- The Washington Times - Sunday, June 8, 2003

BANGKOK — Burma is counting on its neighbors China and India to blunt any new sanctions amid attempts in the United States and Europe to punish the nation for its detention of opposition leader Aung San Suu Kyi.

Burma’s leader, Gen. Than Shwe, and its foreign minister, Win Aung, personally laid the groundwork for cooperation with the governments and 2 billion people in China and India.

Burma is wedged between the two giants and has a coveted, ship-friendly coast along the Bay of Bengal — stretching from Bangladesh to Thailand.

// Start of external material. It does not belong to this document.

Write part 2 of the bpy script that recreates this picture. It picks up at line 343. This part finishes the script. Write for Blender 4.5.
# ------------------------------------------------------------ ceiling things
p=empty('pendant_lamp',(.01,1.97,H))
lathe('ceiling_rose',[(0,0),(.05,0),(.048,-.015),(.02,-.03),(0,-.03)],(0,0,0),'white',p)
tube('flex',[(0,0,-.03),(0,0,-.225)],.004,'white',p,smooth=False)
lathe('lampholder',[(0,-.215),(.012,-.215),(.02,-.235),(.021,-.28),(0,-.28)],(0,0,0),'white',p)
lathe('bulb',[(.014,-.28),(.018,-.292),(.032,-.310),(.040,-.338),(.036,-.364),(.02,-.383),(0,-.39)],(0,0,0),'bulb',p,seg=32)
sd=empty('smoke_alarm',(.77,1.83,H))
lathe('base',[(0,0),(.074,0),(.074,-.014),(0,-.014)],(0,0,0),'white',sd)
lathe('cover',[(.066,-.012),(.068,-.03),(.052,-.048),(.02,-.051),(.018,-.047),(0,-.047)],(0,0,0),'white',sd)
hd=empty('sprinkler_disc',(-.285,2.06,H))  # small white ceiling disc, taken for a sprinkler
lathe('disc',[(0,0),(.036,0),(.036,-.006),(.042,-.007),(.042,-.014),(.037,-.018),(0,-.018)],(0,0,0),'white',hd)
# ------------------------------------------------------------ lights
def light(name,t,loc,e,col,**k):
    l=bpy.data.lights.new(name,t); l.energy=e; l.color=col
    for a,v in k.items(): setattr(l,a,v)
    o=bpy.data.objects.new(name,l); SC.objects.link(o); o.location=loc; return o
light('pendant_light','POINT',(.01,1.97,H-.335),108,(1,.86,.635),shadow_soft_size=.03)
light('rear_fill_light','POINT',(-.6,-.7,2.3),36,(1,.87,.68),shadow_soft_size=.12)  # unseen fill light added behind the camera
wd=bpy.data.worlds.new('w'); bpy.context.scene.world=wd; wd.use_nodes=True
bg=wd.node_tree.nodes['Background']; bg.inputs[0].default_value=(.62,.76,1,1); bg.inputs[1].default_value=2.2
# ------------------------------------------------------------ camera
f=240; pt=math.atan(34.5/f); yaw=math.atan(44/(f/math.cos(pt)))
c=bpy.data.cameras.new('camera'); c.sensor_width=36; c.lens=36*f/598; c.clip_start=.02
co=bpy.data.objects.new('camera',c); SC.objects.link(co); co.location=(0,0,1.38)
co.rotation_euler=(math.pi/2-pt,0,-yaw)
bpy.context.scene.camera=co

“There is no evidence we are worried about sanctions. Not that we want them, but we are not afraid of them, either because we have lived for 26 years on our own before, and we have very good neighbors around us and we can simply trade and exchange relations with our close, good neighbors,” said Kyaw Win, Burma’s ambassador to Britain.

“We have the two largest countries of the world on either side, who are happily trading and exchanging all kinds of technical, transportation, security measures [with Burma], and we are living in harmony with all of them,” the envoy told the British Broadcasting Corp. in an interview.

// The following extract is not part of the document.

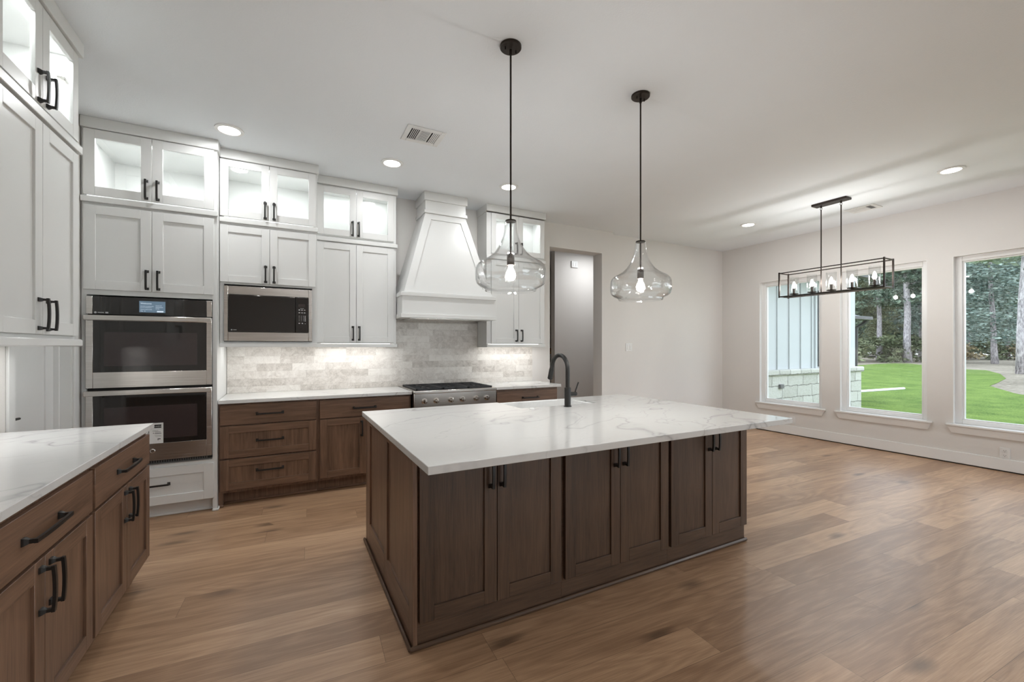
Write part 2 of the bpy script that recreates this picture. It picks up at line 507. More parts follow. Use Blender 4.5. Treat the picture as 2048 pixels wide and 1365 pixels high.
def tag(o, label=None, cat=None, group=None, kind=None):
    for k, v in (('label', label), ('category', cat), ('group', group), ('kind', kind)):
        if v: o[k] = v
    return o
def thing(name, loc, label, cat, group=None, kind=None):
    o = bpy.data.objects.new(name, None); COL.objects.link(o); o.location = loc
    o.empty_display_size = .1
    ROOT[o.name] = Vector(loc)
    return tag(o, label, cat, group, kind)
def struct(mb, name, mats, **k):
    return tag(mb.build(name, mats, **k), kind='structure')
def copy_tree(src, delta, label=None):
    """copy a thing with its parts and their sub-parts, moved by delta"""
    d = Vector(delta)
    def rec(o, par):
        c = o.copy(); COL.objects.link(c)
        if par is not None: c.parent = par
        for ch in [x for x in bpy.data.objects if x.parent is o]: rec(ch, c)
        return c
    r = rec(src, None); r.location = src.location + d
    ROOT[r.name] = ROOT[src.name] + d
    if label: r['label'] = label
    return r
def text(name, body, size, loc, mat, parent, rot=(R(90), 0, 0), align='LEFT', stretch=1.0):
    cu = bpy.data.curves.new(name, 'FONT'); cu.body = body; cu.size = size; cu.align_x = align
    cu.extrude = .0002
    cu.materials.append(M[mat])
    o = bpy.data.objects.new(name, cu); COL.objects.link(o)
    bpy.context.view_layer.update()
    me = bpy.data.meshes.new_from_object(o)
    bpy.data.objects.remove(o)
    o = bpy.data.objects.new(name, me); COL.objects.link(o)
    o.parent = parent; o.location = Vector(loc) - ROOT[parent.name]; o.rotation_euler = rot; o.scale = (stretch, 1, 1)
    ROOT[o.name] = ROOT[parent.name]
    return o

# ------------------------------------------------------------------ cabinet helpers
def pull(fr, parent, kind, a, b, z, L, mat='black', so=.034):
    """bar pull with flared square feet; kind v (vertical) or h (horizontal); (a,z) is its centre, b the face it stands on"""
    mb = MB(fr); h = L / 2; w = .0065
    def q(la, lb, lz):   # local: along, out, across
        return fr.p(a + (lz if kind == 'v' else la), b + lb, z + (la if kind == 'v' else lz))
    for sgn in (-1, 1):
        e = sgn * (h - .007)
        sec = [(0.0005, .0125), (.006, .0115), (.016, .0065), (so, .006)]
        for (l0, r0), (l1, r1) in zip(sec, sec[1:]):
            c = lambda l, r: [q(e - r * .8, l, -r), q(e + r * .8, l, -r), q(e + r * .8, l, r), q(e - r * .8, l, r)]
            mb.hexa(c(l0, r0), c(l1, r1))
    n = 8
    for i in range(n):
        t0, t1 = -1 + 2 * i / n, -1 + 2 * (i + 1) / n
        bow = lambda t: so - .002 + .004 * (1 - t * t)
        c = lambda t: [q(t * h, bow(t) - .0045, -w), q(t * h, bow(t) + .0045, -w), q(t * h, bow(t) + .0045, w), q(t * h, bow(t) - .0045, w)]
        mb.hexa(c(t0), c(t1))
    return mb.build('handle', mat, parent)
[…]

A special U.N. envoy failed yesterday to meet Mrs. Suu Kyi or secure her release, despite international criticism and the threat of sanctions.

Envoy Razali Ismail, on the third day of his five-day mission, said he was still pressing the generals who moved Mrs. Suu Kyi to an unknown location after a bloody clash in northern Burma nine days ago.

“I am still in the process of making my case,” Mr. Razali said.

China is Burma’s closest ally.

Much of northern Burma, in and around Mandalay, allows Chinese migrants to live and invest there while using China’s yuan currency instead of Burma’s much weaker kyat.

Gen. Shwe, in a rare trip abroad, spent six days in China in January discussing Chinese financial and military aid.

China arms and trains much of Burma’s military. Burma depended on China for more than 40 Chengdu F-7M and Nanchang A-5C warplanes before Russia sold MiG-29 fighters to Burma in 2001.

Burma and China also share a similar strategy in dealing with dissent. Both hung tough after unleashing bloody military crackdowns that mirrored each other almost one year apart: Beijing’s infamous June 4, 1989, Tiananmen Square massacre was preceded by Rangoon’s Aug. 8, 1988, pro-Suu Kyi demonstrations.

Exploiting New Delhi’s rivalry with China, Burma spent the past few years cozying up to India.

India had been eyeing construction of a modern highway linking mountainous Nagaland to Burma’s Mandalay and Rangoon and on to Thailand’s prosperous capital, Bangkok.